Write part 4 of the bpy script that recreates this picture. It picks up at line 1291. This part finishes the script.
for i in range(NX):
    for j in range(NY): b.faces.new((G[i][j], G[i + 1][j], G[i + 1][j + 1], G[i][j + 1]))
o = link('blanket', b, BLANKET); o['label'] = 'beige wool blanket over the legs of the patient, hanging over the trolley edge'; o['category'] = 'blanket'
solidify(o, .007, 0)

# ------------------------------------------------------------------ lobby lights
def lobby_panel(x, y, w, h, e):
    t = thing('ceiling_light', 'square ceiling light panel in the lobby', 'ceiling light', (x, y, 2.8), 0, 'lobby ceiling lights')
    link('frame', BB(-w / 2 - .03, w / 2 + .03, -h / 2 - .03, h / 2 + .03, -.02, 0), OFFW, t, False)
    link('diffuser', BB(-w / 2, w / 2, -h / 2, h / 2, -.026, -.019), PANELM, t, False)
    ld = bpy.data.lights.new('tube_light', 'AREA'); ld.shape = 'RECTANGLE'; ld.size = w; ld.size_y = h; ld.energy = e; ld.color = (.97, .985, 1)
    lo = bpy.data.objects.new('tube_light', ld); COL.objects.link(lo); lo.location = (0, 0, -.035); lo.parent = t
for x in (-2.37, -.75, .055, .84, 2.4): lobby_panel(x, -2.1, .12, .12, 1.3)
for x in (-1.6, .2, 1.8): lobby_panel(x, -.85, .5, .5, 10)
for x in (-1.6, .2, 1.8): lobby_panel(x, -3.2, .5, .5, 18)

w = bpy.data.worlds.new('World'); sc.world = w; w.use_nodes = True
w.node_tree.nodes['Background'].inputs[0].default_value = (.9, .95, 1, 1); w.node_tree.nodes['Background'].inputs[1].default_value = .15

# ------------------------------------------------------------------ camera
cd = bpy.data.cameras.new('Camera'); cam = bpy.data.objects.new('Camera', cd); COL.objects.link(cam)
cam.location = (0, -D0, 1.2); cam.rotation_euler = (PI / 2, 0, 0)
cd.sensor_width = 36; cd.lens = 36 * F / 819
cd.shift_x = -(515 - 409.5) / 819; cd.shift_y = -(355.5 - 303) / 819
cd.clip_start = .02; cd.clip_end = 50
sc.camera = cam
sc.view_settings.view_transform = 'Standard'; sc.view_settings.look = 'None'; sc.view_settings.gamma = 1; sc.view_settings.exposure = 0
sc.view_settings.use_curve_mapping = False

- _WRITTEN PROBLEM_
Copy out the listing above, line by line and exactly, from its first line to the line holding "solidify(o, .007, 0)", inclusive.

- _THE REPLY_
Write part 4 of the bpy script that recreates this picture. It picks up at line 1291. This part finishes the script.
for i in range(NX):
    for j in range(NY): b.faces.new((G[i][j], G[i + 1][j], G[i + 1][j + 1], G[i][j + 1]))
o = link('blanket', b, BLANKET); o['label'] = 'beige wool blanket over the legs of the patient, hanging over the trolley edge'; o['category'] = 'blanket'
solidify(o, .007, 0)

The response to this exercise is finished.